Entries with scene source code:
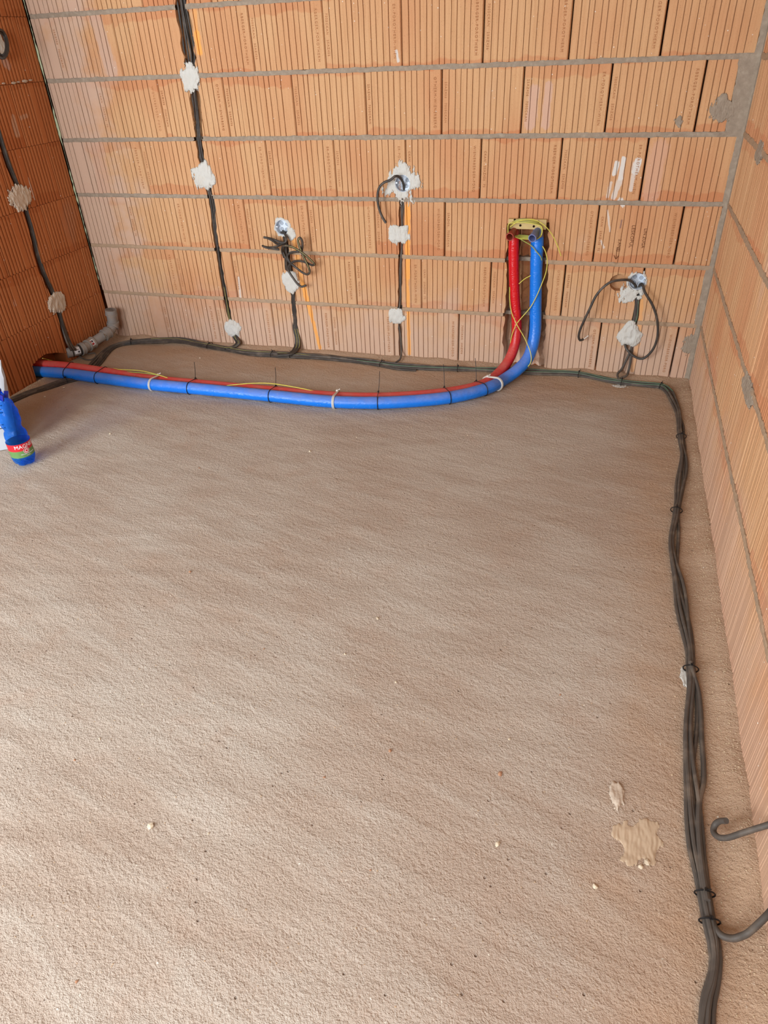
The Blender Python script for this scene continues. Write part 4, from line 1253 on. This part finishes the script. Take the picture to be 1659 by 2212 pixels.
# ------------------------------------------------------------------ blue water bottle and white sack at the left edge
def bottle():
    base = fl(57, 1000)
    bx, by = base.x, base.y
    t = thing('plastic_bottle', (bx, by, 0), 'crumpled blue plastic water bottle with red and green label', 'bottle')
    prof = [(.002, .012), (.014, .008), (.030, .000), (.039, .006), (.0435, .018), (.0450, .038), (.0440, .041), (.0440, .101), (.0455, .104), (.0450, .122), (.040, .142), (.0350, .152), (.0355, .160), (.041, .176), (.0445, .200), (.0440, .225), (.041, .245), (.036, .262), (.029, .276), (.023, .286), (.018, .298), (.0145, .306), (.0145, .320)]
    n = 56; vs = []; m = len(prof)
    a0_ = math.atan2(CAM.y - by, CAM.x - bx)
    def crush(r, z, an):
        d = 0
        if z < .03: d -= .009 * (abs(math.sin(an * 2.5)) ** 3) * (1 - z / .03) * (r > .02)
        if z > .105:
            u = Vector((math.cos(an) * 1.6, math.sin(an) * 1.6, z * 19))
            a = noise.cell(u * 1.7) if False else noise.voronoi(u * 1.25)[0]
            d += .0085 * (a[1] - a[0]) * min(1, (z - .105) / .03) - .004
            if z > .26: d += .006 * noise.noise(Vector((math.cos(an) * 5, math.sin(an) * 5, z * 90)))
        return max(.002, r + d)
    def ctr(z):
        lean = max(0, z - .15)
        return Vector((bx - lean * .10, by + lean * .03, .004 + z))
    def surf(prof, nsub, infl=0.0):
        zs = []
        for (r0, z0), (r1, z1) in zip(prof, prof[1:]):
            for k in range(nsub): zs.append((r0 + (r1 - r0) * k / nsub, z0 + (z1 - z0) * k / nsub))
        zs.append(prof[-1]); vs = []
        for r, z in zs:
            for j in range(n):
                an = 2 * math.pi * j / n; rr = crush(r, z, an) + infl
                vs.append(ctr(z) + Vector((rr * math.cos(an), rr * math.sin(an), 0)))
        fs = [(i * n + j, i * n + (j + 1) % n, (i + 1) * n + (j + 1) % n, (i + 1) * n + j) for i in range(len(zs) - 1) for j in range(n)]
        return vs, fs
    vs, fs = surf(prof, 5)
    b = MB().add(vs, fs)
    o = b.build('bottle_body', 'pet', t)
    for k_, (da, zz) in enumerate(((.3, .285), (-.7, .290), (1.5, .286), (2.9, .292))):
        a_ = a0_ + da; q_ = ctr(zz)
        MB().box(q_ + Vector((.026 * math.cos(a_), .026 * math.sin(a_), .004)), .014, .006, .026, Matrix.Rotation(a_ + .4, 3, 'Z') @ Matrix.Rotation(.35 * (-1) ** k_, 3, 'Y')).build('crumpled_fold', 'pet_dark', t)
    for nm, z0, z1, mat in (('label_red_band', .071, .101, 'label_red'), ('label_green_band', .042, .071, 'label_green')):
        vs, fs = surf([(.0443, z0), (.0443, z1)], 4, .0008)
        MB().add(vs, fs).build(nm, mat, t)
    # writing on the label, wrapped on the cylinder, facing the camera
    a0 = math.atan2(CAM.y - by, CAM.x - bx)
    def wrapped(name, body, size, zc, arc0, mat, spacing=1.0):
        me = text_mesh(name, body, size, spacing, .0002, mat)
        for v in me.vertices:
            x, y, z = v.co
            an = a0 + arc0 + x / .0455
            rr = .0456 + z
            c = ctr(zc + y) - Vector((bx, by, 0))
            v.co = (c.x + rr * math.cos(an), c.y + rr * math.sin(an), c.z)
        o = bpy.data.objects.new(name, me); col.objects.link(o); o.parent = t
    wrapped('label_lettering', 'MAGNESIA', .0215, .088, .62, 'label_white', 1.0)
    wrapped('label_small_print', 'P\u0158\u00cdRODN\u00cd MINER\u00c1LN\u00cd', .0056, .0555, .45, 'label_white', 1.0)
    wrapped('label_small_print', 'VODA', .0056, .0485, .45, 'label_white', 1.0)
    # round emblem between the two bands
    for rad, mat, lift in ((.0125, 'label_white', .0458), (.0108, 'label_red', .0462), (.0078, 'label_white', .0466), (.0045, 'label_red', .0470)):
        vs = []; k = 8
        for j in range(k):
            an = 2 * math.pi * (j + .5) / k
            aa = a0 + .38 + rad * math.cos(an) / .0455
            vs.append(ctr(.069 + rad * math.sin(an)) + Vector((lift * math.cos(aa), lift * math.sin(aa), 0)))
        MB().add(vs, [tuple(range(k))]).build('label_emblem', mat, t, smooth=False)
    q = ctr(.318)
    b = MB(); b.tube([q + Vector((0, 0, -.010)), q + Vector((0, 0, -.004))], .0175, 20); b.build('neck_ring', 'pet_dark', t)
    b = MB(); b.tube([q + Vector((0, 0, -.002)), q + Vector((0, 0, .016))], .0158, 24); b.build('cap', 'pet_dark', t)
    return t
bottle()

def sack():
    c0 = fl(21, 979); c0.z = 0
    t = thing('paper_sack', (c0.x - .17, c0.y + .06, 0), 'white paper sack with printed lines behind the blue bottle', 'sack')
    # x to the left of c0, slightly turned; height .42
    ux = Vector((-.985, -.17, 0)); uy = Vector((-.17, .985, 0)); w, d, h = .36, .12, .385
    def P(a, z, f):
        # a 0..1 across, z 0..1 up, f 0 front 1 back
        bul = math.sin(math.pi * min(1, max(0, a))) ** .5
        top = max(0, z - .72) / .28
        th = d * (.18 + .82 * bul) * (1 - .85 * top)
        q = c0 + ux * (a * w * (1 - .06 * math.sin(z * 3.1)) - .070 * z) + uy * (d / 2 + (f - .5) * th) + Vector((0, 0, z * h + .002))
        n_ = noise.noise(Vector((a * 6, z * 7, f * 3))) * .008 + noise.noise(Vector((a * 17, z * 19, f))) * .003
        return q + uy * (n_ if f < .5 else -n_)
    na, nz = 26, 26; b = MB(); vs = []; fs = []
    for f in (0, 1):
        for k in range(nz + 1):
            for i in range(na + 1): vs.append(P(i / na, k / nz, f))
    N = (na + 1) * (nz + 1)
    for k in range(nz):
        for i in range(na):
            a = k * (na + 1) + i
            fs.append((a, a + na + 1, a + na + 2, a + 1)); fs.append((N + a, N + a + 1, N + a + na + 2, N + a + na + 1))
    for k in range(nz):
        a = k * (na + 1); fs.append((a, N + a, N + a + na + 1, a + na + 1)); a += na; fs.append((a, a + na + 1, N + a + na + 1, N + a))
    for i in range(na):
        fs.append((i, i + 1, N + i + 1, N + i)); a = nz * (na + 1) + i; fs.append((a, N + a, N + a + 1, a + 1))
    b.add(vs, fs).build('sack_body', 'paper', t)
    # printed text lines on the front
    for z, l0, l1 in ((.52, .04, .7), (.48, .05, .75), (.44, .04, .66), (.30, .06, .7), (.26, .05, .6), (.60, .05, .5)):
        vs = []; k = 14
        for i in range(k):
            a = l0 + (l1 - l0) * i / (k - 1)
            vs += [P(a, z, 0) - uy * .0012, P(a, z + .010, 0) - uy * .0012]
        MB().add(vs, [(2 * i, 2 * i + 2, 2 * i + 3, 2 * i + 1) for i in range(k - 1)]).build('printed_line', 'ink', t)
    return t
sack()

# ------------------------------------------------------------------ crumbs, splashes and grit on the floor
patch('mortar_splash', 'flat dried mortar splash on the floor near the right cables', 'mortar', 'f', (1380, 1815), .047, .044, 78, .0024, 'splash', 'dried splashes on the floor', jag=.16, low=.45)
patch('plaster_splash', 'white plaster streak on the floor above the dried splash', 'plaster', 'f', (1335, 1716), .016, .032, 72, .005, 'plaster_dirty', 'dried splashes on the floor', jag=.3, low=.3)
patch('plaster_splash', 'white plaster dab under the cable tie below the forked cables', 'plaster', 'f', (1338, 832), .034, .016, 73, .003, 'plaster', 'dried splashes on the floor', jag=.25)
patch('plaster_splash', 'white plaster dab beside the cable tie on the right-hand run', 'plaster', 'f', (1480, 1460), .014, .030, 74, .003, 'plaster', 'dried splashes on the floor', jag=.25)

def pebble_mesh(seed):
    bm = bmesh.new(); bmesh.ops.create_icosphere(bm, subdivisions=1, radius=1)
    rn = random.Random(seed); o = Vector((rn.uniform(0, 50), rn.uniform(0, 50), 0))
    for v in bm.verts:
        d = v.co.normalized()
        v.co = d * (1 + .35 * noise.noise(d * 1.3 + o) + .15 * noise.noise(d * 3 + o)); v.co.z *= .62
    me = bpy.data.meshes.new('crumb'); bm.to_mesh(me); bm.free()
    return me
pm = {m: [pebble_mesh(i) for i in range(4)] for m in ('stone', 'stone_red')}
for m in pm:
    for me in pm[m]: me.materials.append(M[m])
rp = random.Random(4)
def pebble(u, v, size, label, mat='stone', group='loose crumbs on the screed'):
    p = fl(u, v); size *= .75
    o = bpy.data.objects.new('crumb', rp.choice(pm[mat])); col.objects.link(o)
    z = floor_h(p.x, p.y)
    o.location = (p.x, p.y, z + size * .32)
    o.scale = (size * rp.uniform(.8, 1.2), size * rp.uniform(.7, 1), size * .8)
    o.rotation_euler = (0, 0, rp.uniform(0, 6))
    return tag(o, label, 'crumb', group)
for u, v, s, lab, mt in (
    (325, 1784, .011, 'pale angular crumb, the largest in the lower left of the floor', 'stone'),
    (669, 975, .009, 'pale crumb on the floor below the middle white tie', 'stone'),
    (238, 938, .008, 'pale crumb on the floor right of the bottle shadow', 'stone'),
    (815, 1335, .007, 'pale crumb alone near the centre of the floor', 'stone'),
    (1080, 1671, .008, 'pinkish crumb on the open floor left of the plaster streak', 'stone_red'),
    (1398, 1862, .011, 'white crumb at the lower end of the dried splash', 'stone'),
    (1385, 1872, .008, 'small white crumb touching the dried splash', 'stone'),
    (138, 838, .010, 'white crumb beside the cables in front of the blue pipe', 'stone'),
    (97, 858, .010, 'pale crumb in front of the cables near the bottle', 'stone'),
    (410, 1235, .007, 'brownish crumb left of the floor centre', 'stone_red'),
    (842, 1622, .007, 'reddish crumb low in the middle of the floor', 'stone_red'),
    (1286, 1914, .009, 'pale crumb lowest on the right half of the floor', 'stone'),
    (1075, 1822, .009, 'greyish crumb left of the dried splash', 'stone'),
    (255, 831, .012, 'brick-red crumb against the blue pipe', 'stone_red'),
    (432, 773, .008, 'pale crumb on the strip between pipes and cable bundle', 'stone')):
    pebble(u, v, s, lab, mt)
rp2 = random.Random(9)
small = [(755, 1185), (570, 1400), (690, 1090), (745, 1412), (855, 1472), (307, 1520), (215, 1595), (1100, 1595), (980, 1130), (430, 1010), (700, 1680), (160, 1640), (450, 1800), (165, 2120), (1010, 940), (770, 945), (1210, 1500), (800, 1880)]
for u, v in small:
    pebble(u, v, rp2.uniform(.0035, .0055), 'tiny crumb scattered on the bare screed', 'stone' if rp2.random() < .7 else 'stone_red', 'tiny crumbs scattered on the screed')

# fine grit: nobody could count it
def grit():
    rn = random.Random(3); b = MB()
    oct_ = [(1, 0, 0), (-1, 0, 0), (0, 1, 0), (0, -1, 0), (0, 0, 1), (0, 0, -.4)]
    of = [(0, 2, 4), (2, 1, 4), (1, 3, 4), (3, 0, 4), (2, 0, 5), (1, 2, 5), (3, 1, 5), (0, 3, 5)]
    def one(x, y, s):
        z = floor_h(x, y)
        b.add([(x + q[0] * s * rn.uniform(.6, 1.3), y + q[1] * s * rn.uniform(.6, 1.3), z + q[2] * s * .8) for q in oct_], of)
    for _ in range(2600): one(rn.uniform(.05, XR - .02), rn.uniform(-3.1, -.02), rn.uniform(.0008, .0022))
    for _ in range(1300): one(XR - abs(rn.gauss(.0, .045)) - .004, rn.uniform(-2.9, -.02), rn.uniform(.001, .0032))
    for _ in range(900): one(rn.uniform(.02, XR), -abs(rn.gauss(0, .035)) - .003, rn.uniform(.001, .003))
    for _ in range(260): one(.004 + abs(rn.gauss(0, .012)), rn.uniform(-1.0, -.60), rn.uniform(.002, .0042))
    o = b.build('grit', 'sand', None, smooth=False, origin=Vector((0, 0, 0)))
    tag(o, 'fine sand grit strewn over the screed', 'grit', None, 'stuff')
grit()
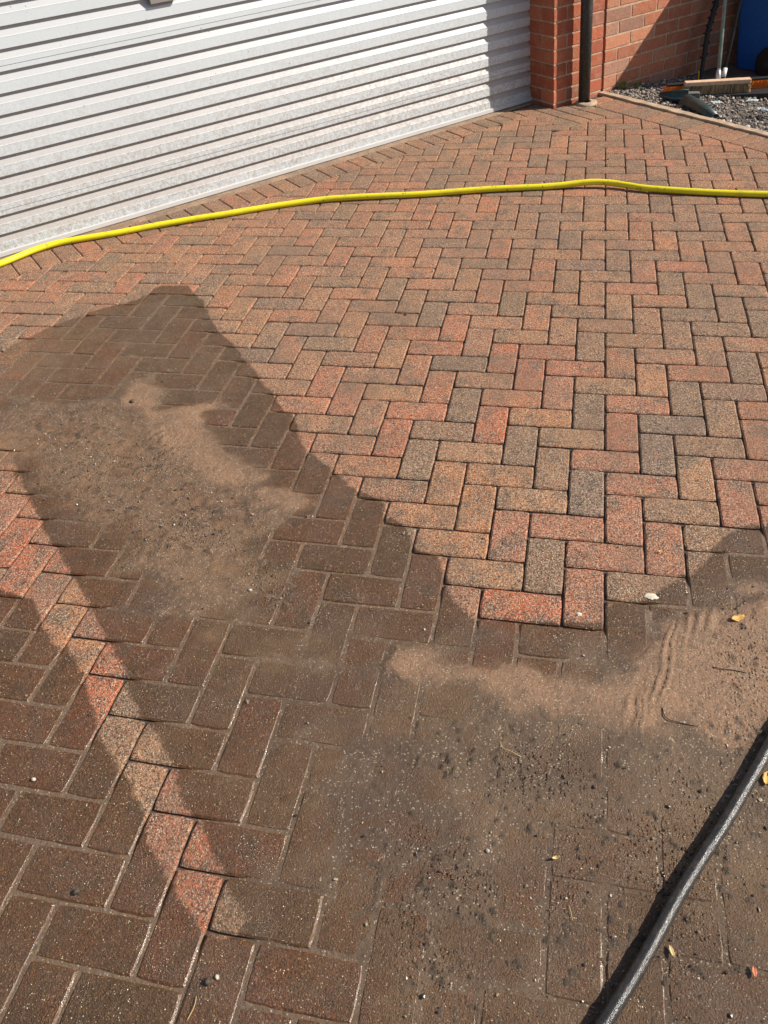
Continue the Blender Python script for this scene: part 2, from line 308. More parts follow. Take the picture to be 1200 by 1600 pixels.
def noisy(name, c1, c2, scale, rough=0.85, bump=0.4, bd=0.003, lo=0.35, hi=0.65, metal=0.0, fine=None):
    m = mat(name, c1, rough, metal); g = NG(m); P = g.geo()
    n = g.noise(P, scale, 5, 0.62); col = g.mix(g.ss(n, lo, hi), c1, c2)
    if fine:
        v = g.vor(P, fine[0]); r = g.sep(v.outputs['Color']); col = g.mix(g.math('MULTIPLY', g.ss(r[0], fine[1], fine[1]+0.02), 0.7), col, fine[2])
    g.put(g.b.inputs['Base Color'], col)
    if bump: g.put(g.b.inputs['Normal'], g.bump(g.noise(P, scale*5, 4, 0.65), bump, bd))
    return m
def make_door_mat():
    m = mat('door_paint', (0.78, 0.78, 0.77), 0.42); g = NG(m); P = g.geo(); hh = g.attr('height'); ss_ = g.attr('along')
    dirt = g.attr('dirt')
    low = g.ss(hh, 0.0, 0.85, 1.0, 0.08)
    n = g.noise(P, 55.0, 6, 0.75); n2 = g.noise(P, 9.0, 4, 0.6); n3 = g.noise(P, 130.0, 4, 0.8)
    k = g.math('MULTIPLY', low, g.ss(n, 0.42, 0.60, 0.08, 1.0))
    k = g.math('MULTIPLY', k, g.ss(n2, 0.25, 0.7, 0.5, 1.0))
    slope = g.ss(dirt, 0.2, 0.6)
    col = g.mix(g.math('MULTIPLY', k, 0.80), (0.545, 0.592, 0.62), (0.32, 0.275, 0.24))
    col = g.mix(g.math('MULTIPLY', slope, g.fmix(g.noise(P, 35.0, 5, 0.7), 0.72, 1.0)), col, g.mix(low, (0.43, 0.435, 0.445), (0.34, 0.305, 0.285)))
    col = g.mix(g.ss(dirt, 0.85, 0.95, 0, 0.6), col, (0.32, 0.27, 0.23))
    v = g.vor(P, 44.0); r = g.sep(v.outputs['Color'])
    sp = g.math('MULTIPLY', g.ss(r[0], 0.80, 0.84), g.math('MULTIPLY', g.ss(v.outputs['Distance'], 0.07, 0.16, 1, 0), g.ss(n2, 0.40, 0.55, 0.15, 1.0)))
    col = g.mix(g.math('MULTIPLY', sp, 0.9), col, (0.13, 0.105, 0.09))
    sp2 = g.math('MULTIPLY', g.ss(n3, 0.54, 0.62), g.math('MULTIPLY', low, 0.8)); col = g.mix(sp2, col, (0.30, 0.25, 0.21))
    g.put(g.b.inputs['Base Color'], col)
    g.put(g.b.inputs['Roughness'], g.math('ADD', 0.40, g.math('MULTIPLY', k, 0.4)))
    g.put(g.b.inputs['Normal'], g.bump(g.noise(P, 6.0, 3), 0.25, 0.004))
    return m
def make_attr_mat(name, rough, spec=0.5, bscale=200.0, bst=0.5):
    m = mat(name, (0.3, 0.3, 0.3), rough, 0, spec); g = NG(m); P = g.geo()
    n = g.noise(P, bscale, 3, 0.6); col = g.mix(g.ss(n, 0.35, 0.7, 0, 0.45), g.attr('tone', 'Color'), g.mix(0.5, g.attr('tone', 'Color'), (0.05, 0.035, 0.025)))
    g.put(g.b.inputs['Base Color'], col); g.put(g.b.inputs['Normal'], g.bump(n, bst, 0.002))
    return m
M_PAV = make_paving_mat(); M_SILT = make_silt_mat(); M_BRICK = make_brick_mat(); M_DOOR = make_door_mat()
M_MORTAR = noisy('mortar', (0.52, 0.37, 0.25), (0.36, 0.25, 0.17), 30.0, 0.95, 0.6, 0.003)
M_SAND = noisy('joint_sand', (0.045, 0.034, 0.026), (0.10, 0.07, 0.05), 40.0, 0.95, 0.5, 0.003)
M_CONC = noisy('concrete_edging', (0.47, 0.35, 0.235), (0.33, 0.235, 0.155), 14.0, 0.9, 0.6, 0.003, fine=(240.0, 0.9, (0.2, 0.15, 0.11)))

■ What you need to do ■
In the entries above, how many lines hold the word "pixels"? State the number and nothing else.

■ Expected answer ■
2